┌─ Provided data
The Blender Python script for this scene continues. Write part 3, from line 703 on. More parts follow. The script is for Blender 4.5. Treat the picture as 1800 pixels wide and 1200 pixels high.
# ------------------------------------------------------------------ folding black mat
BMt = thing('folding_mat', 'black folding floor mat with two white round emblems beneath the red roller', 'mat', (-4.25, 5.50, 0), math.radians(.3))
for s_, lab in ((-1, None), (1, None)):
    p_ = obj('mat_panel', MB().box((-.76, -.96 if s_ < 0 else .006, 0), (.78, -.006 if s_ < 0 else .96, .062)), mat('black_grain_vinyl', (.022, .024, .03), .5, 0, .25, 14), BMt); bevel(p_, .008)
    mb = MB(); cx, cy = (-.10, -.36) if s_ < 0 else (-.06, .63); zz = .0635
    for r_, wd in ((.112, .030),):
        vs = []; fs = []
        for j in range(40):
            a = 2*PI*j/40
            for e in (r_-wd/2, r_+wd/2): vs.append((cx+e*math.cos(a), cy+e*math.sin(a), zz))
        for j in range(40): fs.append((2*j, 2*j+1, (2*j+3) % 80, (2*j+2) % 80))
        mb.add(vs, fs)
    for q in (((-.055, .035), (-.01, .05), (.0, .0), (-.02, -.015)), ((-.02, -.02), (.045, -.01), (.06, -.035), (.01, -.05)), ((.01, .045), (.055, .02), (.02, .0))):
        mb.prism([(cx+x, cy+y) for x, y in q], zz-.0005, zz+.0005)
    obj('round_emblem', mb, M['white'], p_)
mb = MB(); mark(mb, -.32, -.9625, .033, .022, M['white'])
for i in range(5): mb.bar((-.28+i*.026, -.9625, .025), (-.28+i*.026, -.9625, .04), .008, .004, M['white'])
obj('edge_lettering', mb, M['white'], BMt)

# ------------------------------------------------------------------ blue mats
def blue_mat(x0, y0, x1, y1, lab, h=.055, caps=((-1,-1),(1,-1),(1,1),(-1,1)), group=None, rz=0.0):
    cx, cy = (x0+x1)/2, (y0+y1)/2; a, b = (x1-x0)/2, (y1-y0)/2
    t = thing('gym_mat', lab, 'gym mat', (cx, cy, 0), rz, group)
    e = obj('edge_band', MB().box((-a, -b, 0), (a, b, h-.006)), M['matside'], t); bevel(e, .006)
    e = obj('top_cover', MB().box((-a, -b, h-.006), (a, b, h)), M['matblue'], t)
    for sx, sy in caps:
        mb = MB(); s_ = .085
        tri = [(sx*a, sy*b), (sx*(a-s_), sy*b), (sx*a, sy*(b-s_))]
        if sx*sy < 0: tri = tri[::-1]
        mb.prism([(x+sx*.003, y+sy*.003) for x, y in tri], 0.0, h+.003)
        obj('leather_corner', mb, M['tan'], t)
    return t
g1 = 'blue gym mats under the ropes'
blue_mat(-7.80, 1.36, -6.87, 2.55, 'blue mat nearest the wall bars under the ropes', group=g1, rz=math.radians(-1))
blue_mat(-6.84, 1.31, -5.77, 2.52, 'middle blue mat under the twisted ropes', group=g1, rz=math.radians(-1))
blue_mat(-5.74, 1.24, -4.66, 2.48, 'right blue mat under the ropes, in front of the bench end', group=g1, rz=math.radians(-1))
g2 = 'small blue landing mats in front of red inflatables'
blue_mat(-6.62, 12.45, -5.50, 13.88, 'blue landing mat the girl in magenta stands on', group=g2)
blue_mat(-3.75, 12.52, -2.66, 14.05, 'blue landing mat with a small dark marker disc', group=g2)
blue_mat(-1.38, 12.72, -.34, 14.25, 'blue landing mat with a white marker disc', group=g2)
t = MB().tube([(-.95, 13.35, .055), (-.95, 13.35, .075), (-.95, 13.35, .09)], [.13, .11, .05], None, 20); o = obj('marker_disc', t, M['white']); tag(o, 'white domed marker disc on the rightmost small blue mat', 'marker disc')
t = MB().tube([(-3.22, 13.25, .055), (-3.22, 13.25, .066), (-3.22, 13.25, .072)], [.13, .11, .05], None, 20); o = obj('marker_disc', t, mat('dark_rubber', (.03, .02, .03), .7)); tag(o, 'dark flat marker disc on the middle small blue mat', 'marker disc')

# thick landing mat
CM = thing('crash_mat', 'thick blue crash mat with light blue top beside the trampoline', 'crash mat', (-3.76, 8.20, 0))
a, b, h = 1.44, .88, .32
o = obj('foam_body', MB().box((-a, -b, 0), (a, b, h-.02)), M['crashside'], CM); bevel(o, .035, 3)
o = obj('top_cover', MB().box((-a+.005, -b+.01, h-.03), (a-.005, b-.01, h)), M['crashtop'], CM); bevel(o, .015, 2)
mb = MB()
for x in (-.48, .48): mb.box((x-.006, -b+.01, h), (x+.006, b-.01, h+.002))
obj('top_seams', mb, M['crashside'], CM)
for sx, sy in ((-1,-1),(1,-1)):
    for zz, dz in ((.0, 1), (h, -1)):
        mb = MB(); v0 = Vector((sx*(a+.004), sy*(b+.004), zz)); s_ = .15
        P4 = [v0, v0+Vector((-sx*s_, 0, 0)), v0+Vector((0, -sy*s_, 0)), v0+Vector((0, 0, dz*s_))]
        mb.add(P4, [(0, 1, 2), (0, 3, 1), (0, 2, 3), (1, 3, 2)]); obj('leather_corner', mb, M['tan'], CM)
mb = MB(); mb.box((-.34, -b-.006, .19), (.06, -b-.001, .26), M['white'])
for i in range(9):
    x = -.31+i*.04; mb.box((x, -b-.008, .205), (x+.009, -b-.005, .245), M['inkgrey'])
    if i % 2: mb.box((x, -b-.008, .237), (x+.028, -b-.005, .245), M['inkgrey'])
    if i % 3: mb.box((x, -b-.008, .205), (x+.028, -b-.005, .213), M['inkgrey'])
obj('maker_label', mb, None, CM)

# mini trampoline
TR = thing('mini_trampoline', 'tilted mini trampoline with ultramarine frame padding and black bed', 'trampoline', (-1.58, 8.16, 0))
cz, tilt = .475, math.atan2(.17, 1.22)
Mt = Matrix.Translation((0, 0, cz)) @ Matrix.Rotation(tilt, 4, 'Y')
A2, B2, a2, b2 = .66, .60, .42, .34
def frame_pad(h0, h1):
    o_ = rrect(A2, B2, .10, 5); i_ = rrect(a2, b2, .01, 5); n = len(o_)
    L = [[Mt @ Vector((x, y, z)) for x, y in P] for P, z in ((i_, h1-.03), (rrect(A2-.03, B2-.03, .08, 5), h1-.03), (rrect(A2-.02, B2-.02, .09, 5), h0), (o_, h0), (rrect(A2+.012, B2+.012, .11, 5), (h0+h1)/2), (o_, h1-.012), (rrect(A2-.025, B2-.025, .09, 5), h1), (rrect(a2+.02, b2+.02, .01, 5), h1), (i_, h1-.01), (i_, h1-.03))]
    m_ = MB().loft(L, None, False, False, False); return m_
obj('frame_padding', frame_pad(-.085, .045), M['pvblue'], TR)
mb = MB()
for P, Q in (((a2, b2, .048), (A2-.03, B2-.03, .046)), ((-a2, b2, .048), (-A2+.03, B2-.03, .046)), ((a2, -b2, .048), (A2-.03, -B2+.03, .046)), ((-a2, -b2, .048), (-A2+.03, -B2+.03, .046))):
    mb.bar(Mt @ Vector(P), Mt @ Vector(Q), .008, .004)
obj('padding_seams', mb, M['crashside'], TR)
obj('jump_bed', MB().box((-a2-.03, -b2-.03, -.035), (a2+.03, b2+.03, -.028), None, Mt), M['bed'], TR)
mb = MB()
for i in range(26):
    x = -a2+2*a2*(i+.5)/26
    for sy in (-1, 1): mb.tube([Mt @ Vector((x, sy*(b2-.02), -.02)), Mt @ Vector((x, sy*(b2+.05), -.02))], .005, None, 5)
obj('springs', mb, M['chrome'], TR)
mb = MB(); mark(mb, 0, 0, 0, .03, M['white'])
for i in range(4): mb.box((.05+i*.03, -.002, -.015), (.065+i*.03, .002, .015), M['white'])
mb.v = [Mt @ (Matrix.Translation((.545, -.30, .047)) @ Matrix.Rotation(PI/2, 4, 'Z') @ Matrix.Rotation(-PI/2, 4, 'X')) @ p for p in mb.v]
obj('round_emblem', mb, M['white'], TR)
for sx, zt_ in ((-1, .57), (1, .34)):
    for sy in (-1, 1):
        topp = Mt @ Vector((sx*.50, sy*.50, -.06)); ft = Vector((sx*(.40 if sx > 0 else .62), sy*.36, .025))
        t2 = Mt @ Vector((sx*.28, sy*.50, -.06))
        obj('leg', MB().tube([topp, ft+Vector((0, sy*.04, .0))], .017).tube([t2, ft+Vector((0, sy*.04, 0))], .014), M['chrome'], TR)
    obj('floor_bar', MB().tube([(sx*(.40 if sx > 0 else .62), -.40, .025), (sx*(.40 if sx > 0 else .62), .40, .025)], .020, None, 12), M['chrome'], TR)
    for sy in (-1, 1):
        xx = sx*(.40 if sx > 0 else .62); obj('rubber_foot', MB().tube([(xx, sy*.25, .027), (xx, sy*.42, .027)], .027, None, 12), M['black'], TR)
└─
### Task statement
Return exactly the lines from the beginning of the data above through the one containing "obj('edge_lettering', mb, M['white'], BMt)", please. Include both end lines and add nothing else.

### Answer in full
The Blender Python script for this scene continues. Write part 3, from line 703 on. More parts follow. The script is for Blender 4.5. Treat the picture as 1800 pixels wide and 1200 pixels high.
# ------------------------------------------------------------------ folding black mat
BMt = thing('folding_mat', 'black folding floor mat with two white round emblems beneath the red roller', 'mat', (-4.25, 5.50, 0), math.radians(.3))
for s_, lab in ((-1, None), (1, None)):
    p_ = obj('mat_panel', MB().box((-.76, -.96 if s_ < 0 else .006, 0), (.78, -.006 if s_ < 0 else .96, .062)), mat('black_grain_vinyl', (.022, .024, .03), .5, 0, .25, 14), BMt); bevel(p_, .008)
    mb = MB(); cx, cy = (-.10, -.36) if s_ < 0 else (-.06, .63); zz = .0635
    for r_, wd in ((.112, .030),):
        vs = []; fs = []
        for j in range(40):
            a = 2*PI*j/40
            for e in (r_-wd/2, r_+wd/2): vs.append((cx+e*math.cos(a), cy+e*math.sin(a), zz))
        for j in range(40): fs.append((2*j, 2*j+1, (2*j+3) % 80, (2*j+2) % 80))
        mb.add(vs, fs)
    for q in (((-.055, .035), (-.01, .05), (.0, .0), (-.02, -.015)), ((-.02, -.02), (.045, -.01), (.06, -.035), (.01, -.05)), ((.01, .045), (.055, .02), (.02, .0))):
        mb.prism([(cx+x, cy+y) for x, y in q], zz-.0005, zz+.0005)
    obj('round_emblem', mb, M['white'], p_)
mb = MB(); mark(mb, -.32, -.9625, .033, .022, M['white'])
for i in range(5): mb.bar((-.28+i*.026, -.9625, .025), (-.28+i*.026, -.9625, .04), .008, .004, M['white'])
obj('edge_lettering', mb, M['white'], BMt)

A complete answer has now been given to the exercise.